EXERCISE OBJECTIVE
Repeat what the lines below say, word for word, and skip every image.
******
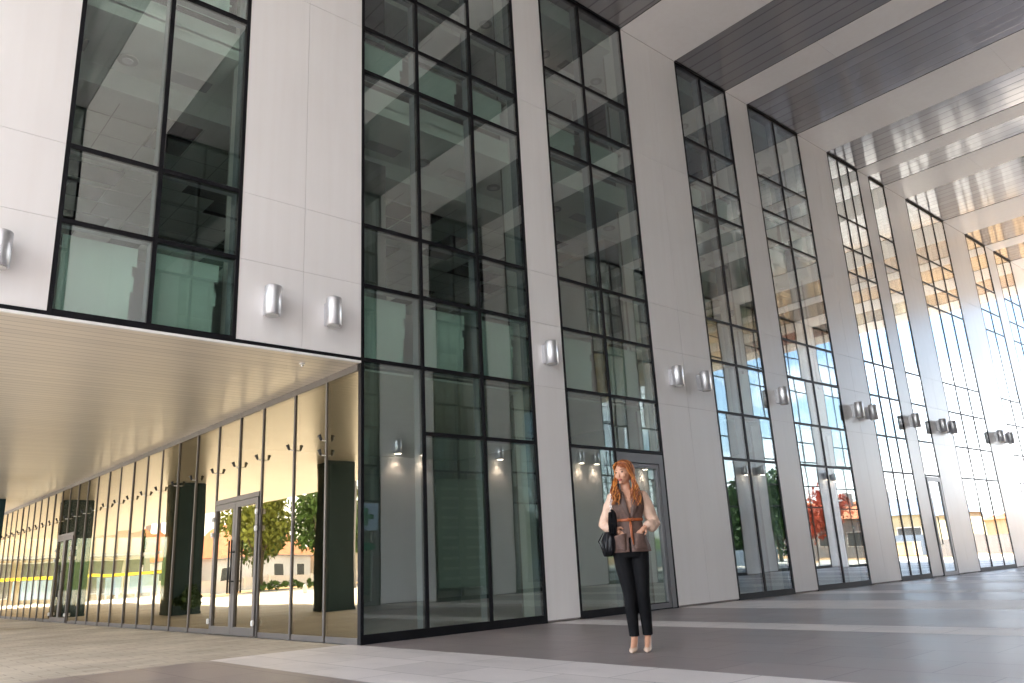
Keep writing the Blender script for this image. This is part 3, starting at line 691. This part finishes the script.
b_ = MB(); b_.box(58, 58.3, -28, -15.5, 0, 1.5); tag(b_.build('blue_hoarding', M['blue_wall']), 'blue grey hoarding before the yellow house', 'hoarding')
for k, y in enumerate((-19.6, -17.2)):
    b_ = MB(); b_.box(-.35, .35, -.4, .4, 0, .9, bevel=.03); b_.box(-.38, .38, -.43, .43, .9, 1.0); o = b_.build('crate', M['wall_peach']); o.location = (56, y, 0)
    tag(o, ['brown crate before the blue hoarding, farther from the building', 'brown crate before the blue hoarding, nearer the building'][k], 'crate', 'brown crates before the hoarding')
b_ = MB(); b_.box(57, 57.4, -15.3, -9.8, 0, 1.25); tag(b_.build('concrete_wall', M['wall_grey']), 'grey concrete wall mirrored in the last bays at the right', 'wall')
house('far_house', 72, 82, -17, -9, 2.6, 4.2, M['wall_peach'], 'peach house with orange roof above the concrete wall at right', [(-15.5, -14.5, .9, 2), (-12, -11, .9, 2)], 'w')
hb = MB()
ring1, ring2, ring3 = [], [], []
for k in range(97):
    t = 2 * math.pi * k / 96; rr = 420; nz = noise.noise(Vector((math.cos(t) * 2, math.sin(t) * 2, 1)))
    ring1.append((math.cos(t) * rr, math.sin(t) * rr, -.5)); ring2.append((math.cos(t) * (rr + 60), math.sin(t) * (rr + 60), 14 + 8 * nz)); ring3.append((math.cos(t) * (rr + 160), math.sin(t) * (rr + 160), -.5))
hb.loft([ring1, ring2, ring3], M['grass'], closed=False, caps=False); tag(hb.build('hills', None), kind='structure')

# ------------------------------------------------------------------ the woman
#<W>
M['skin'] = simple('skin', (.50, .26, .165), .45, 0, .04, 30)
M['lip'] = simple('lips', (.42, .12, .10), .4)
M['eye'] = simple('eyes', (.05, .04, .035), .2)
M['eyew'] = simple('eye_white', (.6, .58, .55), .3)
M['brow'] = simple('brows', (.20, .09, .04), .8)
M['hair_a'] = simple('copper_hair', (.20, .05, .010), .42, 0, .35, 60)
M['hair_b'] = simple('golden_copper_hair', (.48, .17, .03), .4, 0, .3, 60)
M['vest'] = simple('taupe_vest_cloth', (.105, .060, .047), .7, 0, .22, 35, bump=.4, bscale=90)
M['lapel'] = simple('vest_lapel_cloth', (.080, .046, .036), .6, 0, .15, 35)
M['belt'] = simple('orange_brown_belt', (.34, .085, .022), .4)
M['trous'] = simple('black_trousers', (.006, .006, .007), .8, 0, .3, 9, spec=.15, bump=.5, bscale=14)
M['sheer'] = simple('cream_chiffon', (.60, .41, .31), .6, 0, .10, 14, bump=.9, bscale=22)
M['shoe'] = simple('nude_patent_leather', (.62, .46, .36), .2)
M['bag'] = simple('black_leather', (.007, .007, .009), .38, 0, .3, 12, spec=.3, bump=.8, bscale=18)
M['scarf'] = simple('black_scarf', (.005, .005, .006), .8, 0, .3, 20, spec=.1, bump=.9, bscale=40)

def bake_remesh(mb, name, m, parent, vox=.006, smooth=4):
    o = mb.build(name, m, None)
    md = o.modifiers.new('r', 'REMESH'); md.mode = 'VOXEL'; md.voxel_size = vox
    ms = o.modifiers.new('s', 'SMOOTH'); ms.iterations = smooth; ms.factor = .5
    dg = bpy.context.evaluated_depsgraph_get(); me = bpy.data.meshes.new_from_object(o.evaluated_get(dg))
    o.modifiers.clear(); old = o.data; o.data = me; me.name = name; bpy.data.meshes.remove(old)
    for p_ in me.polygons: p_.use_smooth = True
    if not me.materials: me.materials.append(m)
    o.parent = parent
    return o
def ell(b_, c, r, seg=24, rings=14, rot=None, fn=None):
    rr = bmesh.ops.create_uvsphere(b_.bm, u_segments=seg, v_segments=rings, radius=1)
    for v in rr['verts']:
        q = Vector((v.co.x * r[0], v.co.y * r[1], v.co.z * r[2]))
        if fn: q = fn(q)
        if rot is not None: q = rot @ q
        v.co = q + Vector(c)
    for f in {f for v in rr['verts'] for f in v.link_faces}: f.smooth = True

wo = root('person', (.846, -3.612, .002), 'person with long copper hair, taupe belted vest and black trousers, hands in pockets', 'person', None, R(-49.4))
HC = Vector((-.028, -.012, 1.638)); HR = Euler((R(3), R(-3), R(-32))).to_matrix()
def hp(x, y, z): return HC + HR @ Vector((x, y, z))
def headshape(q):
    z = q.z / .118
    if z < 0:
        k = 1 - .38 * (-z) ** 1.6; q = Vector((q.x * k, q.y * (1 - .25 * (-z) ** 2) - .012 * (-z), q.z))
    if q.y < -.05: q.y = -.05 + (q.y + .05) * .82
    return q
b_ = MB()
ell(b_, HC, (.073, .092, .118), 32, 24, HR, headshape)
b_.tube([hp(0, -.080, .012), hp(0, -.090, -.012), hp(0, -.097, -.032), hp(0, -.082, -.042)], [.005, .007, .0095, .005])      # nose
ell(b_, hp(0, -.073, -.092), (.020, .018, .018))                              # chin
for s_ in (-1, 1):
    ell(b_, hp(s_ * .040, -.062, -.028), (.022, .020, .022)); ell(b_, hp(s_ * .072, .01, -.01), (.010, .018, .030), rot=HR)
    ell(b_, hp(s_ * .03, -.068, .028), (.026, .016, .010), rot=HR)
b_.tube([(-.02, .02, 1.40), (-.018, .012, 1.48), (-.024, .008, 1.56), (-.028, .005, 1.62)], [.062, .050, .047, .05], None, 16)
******
THE COMPLETED TASK
Keep writing the Blender script for this image. This is part 3, starting at line 691. This part finishes the script.
b_ = MB(); b_.box(58, 58.3, -28, -15.5, 0, 1.5); tag(b_.build('blue_hoarding', M['blue_wall']), 'blue grey hoarding before the yellow house', 'hoarding')
for k, y in enumerate((-19.6, -17.2)):
    b_ = MB(); b_.box(-.35, .35, -.4, .4, 0, .9, bevel=.03); b_.box(-.38, .38, -.43, .43, .9, 1.0); o = b_.build('crate', M['wall_peach']); o.location = (56, y, 0)
    tag(o, ['brown crate before the blue hoarding, farther from the building', 'brown crate before the blue hoarding, nearer the building'][k], 'crate', 'brown crates before the hoarding')
b_ = MB(); b_.box(57, 57.4, -15.3, -9.8, 0, 1.25); tag(b_.build('concrete_wall', M['wall_grey']), 'grey concrete wall mirrored in the last bays at the right', 'wall')
house('far_house', 72, 82, -17, -9, 2.6, 4.2, M['wall_peach'], 'peach house with orange roof above the concrete wall at right', [(-15.5, -14.5, .9, 2), (-12, -11, .9, 2)], 'w')
hb = MB()
ring1, ring2, ring3 = [], [], []
for k in range(97):
    t = 2 * math.pi * k / 96; rr = 420; nz = noise.noise(Vector((math.cos(t) * 2, math.sin(t) * 2, 1)))
    ring1.append((math.cos(t) * rr, math.sin(t) * rr, -.5)); ring2.append((math.cos(t) * (rr + 60), math.sin(t) * (rr + 60), 14 + 8 * nz)); ring3.append((math.cos(t) * (rr + 160), math.sin(t) * (rr + 160), -.5))
hb.loft([ring1, ring2, ring3], M['grass'], closed=False, caps=False); tag(hb.build('hills', None), kind='structure')

# ------------------------------------------------------------------ the woman
#<W>
M['skin'] = simple('skin', (.50, .26, .165), .45, 0, .04, 30)
M['lip'] = simple('lips', (.42, .12, .10), .4)
M['eye'] = simple('eyes', (.05, .04, .035), .2)
M['eyew'] = simple('eye_white', (.6, .58, .55), .3)
M['brow'] = simple('brows', (.20, .09, .04), .8)
M['hair_a'] = simple('copper_hair', (.20, .05, .010), .42, 0, .35, 60)
M['hair_b'] = simple('golden_copper_hair', (.48, .17, .03), .4, 0, .3, 60)
M['vest'] = simple('taupe_vest_cloth', (.105, .060, .047), .7, 0, .22, 35, bump=.4, bscale=90)
M['lapel'] = simple('vest_lapel_cloth', (.080, .046, .036), .6, 0, .15, 35)
M['belt'] = simple('orange_brown_belt', (.34, .085, .022), .4)
M['trous'] = simple('black_trousers', (.006, .006, .007), .8, 0, .3, 9, spec=.15, bump=.5, bscale=14)
M['sheer'] = simple('cream_chiffon', (.60, .41, .31), .6, 0, .10, 14, bump=.9, bscale=22)
M['shoe'] = simple('nude_patent_leather', (.62, .46, .36), .2)
M['bag'] = simple('black_leather', (.007, .007, .009), .38, 0, .3, 12, spec=.3, bump=.8, bscale=18)
M['scarf'] = simple('black_scarf', (.005, .005, .006), .8, 0, .3, 20, spec=.1, bump=.9, bscale=40)

def bake_remesh(mb, name, m, parent, vox=.006, smooth=4):
    o = mb.build(name, m, None)
    md = o.modifiers.new('r', 'REMESH'); md.mode = 'VOXEL'; md.voxel_size = vox
    ms = o.modifiers.new('s', 'SMOOTH'); ms.iterations = smooth; ms.factor = .5
    dg = bpy.context.evaluated_depsgraph_get(); me = bpy.data.meshes.new_from_object(o.evaluated_get(dg))
    o.modifiers.clear(); old = o.data; o.data = me; me.name = name; bpy.data.meshes.remove(old)
    for p_ in me.polygons: p_.use_smooth = True
    if not me.materials: me.materials.append(m)
    o.parent = parent
    return o
def ell(b_, c, r, seg=24, rings=14, rot=None, fn=None):
    rr = bmesh.ops.create_uvsphere(b_.bm, u_segments=seg, v_segments=rings, radius=1)
    for v in rr['verts']:
        q = Vector((v.co.x * r[0], v.co.y * r[1], v.co.z * r[2]))
        if fn: q = fn(q)
        if rot is not None: q = rot @ q
        v.co = q + Vector(c)
    for f in {f for v in rr['verts'] for f in v.link_faces}: f.smooth = True

wo = root('person', (.846, -3.612, .002), 'person with long copper hair, taupe belted vest and black trousers, hands in pockets', 'person', None, R(-49.4))
HC = Vector((-.028, -.012, 1.638)); HR = Euler((R(3), R(-3), R(-32))).to_matrix()
def hp(x, y, z): return HC + HR @ Vector((x, y, z))
def headshape(q):
    z = q.z / .118
    if z < 0:
        k = 1 - .38 * (-z) ** 1.6; q = Vector((q.x * k, q.y * (1 - .25 * (-z) ** 2) - .012 * (-z), q.z))
    if q.y < -.05: q.y = -.05 + (q.y + .05) * .82
    return q
b_ = MB()
ell(b_, HC, (.073, .092, .118), 32, 24, HR, headshape)
b_.tube([hp(0, -.080, .012), hp(0, -.090, -.012), hp(0, -.097, -.032), hp(0, -.082, -.042)], [.005, .007, .0095, .005])      # nose
ell(b_, hp(0, -.073, -.092), (.020, .018, .018))                              # chin
for s_ in (-1, 1):
    ell(b_, hp(s_ * .040, -.062, -.028), (.022, .020, .022)); ell(b_, hp(s_ * .072, .01, -.01), (.010, .018, .030), rot=HR)
    ell(b_, hp(s_ * .03, -.068, .028), (.026, .016, .010), rot=HR)
b_.tube([(-.02, .02, 1.40), (-.018, .012, 1.48), (-.024, .008, 1.56), (-.028, .005, 1.62)], [.062, .050, .047, .05], None, 16)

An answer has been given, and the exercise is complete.